Arriving exhausted and blistered at the river, we take off our hiking shoes and soothe our sore feet in the cold water. We wade in up to our thighs, soaking our sore muscles. Towering 2,000-foot granite cliffs rise straight above, bookending a river bathing in blue.

Plenty of lunkers

Marchesi, who hiked down with his craft two days earlier and has been fishing his head off ever since, soon joins us. He’s a die-hard fly-fisherman, and he says the Black Canyon has lived up to its billing. The hatch hasn’t been huge, but he’s landed plenty of lunkers.

The Warner Trail has deposited us below all of the canyon’s notorious and sieve-ridden Class V and VI rapids, which make it one of the country’s top multiday expedition kayak runs, but still above a handful of Class IVs we’ll have to face in our diminutive craft.

After a quick scout on the right, we put in and run it, with varying results. A wave-hole throws one tandem craft askew, sending it into the drink while we pass by on the left. Later, we face another Class IV, this time with better results.

While today’s rapids curtail our fishing a bit, in between are slackwater sections where fish are slurping.

At the end of day, Marchesi tops the list with seven fish. For my part, I got skunked, which I’m relatively used to, but I did get a few good looks and tugs.

In the morning, while we’re sipping Jet Boiled coffee at a sandy camp, Thor strolls up beaming.

“They’re on,” he says, saying he caught seven in the pools above camp.

A couple people fish from shore, but it’s slowed down, so we pack up and move downstream.

We look for the splash marks on the cliffs; that’s where they’re feeding. I throw one, it hits the rock, plunks in the water and then a fish strikes. Even George Balanchine, of the New York City Ballet, couldn’t have choreographed the timing better between cast, plunk and strike.

In all, I land seven fish today — a minor miracle for me.

‘Best trout fishing’

After a quick beachside lunch, I grab my rod only to see a salmonfly perched just inches above my own fly. It’s a good sign that we’re using the right vittles.

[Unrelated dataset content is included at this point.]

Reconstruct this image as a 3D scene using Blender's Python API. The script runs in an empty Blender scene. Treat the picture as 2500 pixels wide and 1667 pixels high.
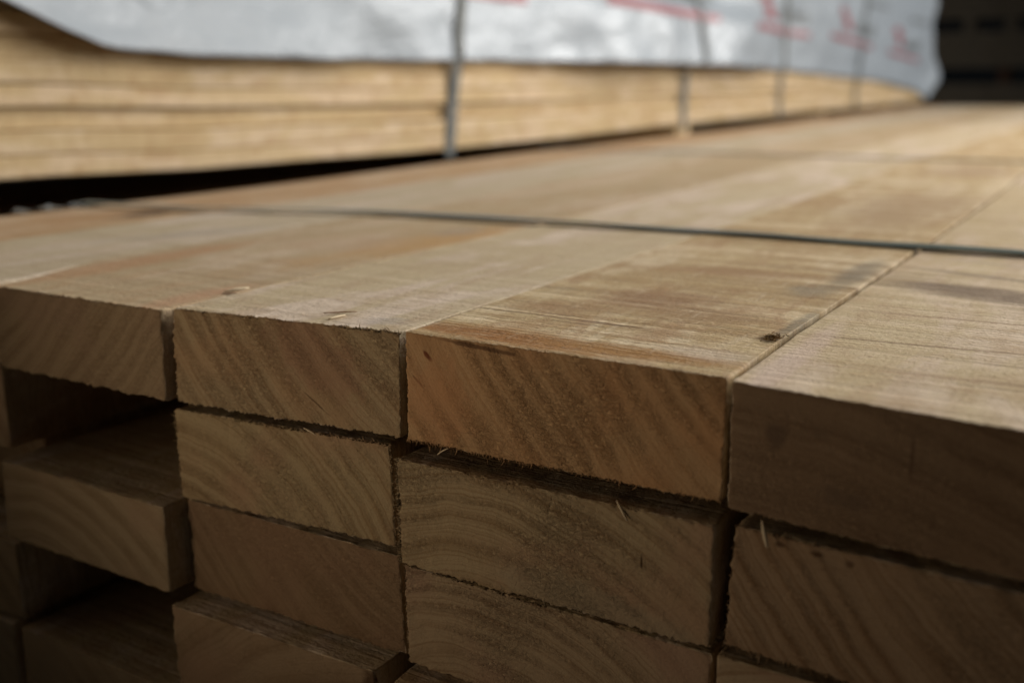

As we near the Chukar trailhead, the place where outfitters and privates can access the lower Gunnison Gorge with only a milelong hike, I see Marchesi the photographer lining up a shot upstream. I paddle toward him and cast, my line unfurling directly toward his zoom lens. I think it’s just a staged shot, one showing me in all my gifted, casting glory, until I get a strike as soon as my fly lands just beneath him. It’s another quintessential fishing moment down here, so perfect as to be cliche.

“This is probably the best trout-fishing experience I’ve ever had,” Marchesi says later in his Italian accent, big words from someone straight out of “A River Runs Through It.”

During the salmonfly hatch, you can throw perfect fly presentation out the window. In fact, the harder you smack it down on the water, the better. It’s my kind of fishing.

At the horizon line for the next rapid, I get a fish on the line only to drag it down through the entire rapid. I don’t land it until afterward, feeling guilty about the war wound I give it. Thor catches one at the brink also, but manages to deftly eddy out to reel it in.

Camping below Chukar the next day, I quickly break my rod — a 20-year-old trusted Orvis five weight, complete with Grateful Dead dancing bears inlaid onto it by my Alaska brother-in-law — on my first fish. While it’s only a 12- or 13-incher, it snaps the third section almost in half.

“That’s just testament to how strong a 12-inch brown is here,” another fisherman says. “They’re powered by salmonflies.”

I borrow an extra rod and fish some more, casting to shelves, banks and riffles, catching a couple more while navigating Class III and IV rapids until the gradient slackens near the take-out at the junction of the North Fork of the Gunnison at Pleasure Park.

There, we unzip our hulls and roll up our rafts, vowing to come again — as soon as our quads recover.